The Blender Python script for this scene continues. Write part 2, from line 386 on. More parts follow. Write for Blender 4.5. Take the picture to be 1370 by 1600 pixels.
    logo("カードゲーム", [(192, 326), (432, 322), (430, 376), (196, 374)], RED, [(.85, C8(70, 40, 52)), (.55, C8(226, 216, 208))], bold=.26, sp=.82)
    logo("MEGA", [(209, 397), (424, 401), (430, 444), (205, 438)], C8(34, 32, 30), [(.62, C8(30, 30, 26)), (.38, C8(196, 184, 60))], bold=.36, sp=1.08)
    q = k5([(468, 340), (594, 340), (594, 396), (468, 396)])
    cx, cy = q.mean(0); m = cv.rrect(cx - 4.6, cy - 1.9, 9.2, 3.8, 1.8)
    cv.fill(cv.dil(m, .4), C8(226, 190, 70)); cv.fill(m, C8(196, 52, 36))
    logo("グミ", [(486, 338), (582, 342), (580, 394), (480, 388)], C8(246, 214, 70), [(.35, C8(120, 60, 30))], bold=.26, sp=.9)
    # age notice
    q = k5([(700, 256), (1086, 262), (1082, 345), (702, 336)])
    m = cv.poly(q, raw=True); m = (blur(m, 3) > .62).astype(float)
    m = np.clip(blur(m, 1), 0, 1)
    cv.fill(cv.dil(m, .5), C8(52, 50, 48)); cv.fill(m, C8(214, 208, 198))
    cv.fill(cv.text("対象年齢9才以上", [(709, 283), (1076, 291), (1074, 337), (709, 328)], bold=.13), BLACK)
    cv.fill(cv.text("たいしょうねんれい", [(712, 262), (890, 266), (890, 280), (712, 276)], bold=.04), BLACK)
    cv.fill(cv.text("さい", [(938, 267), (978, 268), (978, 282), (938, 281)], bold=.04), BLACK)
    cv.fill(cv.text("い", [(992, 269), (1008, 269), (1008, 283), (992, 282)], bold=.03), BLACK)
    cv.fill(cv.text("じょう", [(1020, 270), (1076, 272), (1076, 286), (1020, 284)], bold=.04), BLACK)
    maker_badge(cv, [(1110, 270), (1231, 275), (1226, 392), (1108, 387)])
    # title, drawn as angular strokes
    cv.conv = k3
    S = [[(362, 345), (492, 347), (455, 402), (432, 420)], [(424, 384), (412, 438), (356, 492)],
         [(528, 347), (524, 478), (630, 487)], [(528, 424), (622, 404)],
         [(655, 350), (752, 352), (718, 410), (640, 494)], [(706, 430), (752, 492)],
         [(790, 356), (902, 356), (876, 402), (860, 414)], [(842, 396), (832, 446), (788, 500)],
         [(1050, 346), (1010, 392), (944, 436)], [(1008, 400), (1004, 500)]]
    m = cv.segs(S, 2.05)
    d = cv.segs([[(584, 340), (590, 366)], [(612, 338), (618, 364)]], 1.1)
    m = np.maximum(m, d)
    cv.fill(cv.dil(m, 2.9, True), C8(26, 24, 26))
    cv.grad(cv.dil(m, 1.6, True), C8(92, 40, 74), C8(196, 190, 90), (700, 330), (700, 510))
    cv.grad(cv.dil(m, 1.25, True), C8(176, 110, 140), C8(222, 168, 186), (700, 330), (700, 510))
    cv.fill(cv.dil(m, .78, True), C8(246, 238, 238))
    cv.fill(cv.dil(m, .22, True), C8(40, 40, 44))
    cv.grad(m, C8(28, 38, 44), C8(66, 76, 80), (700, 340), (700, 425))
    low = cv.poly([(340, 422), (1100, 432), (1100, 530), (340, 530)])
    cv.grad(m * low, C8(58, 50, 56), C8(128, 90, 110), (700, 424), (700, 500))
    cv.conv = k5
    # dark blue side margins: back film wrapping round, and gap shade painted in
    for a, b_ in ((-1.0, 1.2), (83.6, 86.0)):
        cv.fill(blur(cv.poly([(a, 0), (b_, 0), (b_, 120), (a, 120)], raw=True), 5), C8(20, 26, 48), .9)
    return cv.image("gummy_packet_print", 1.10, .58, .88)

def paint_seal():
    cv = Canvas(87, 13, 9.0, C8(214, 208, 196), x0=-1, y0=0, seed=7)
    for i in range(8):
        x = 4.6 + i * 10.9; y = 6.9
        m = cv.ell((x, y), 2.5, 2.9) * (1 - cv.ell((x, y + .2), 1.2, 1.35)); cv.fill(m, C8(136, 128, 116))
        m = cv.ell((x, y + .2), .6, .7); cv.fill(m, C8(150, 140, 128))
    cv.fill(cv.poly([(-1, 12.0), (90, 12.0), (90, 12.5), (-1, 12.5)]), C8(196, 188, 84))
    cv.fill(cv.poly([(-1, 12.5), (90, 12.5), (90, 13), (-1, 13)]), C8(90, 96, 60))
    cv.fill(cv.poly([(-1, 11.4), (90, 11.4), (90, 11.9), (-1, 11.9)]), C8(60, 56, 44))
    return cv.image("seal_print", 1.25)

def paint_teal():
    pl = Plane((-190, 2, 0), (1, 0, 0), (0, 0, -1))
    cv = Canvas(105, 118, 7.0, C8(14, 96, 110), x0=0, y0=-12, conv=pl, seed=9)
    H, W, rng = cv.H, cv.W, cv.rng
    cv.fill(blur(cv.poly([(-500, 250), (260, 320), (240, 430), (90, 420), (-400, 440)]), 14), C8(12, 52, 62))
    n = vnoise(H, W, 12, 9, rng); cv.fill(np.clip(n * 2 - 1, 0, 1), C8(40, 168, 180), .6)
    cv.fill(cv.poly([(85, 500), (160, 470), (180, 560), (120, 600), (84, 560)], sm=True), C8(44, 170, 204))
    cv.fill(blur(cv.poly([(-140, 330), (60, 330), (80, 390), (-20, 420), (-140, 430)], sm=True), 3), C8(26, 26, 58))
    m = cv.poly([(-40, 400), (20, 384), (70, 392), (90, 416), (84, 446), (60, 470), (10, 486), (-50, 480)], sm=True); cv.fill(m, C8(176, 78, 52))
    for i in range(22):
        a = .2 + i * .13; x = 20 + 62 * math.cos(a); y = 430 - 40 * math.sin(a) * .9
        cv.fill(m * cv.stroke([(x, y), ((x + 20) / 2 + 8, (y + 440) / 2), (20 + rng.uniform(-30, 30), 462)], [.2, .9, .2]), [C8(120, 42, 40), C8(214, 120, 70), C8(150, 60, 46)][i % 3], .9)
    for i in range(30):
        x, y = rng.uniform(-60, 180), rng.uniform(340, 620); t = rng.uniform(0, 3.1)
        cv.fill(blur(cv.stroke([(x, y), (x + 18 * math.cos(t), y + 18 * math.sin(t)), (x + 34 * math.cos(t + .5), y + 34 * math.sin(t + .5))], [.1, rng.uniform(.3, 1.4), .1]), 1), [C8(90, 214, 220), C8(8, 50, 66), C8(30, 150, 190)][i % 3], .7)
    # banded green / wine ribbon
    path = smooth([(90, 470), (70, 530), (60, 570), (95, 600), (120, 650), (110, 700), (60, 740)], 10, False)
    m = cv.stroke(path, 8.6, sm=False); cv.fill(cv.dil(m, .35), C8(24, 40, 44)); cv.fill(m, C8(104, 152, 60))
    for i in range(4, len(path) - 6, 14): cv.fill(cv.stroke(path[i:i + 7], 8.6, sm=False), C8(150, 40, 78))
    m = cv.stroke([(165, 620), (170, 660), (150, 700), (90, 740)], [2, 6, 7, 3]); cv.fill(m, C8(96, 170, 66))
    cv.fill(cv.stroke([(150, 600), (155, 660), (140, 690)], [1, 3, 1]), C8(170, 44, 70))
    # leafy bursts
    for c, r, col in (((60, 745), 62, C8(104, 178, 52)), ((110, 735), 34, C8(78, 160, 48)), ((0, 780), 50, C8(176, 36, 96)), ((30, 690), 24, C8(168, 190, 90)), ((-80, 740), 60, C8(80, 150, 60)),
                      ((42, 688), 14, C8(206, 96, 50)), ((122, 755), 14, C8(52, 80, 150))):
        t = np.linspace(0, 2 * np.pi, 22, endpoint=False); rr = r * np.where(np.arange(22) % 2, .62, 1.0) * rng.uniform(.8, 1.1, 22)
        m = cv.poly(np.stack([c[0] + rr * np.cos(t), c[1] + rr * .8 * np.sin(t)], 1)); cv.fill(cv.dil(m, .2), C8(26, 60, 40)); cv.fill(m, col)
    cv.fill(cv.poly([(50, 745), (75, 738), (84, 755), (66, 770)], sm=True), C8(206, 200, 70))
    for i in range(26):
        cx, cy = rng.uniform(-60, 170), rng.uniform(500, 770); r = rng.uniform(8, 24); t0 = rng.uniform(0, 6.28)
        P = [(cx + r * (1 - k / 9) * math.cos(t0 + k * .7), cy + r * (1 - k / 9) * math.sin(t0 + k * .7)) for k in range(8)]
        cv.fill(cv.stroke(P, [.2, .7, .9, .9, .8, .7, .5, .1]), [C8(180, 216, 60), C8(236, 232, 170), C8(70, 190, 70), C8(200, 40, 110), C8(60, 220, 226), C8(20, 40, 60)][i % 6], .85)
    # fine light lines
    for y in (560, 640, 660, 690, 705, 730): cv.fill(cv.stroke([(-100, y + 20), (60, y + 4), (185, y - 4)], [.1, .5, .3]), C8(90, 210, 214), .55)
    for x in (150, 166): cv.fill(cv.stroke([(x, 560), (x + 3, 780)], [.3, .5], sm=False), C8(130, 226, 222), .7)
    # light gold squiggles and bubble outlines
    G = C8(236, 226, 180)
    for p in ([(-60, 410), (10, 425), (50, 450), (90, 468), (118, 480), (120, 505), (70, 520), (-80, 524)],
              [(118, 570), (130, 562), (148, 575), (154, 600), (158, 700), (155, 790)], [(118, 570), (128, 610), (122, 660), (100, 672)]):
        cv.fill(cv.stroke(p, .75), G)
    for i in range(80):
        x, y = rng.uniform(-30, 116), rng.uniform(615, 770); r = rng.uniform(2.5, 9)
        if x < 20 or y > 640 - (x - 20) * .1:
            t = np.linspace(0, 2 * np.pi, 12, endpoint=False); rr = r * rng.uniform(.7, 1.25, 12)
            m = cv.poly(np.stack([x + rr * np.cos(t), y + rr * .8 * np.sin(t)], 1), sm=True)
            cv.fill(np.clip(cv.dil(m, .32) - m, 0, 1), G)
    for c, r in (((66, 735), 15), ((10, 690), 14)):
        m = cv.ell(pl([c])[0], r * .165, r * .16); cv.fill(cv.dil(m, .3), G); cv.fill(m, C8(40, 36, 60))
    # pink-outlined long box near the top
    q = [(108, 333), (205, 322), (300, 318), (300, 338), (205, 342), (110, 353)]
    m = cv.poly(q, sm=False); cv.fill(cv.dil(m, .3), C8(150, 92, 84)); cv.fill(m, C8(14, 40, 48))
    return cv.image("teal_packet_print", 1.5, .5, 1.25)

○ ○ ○

Select every line where the word "image" occurs.

    return cv.image("gummy_packet_print", 1.10, .58, .88)
    return cv.image("seal_print", 1.25)
    return cv.image("teal_packet_print", 1.5, .5, 1.25)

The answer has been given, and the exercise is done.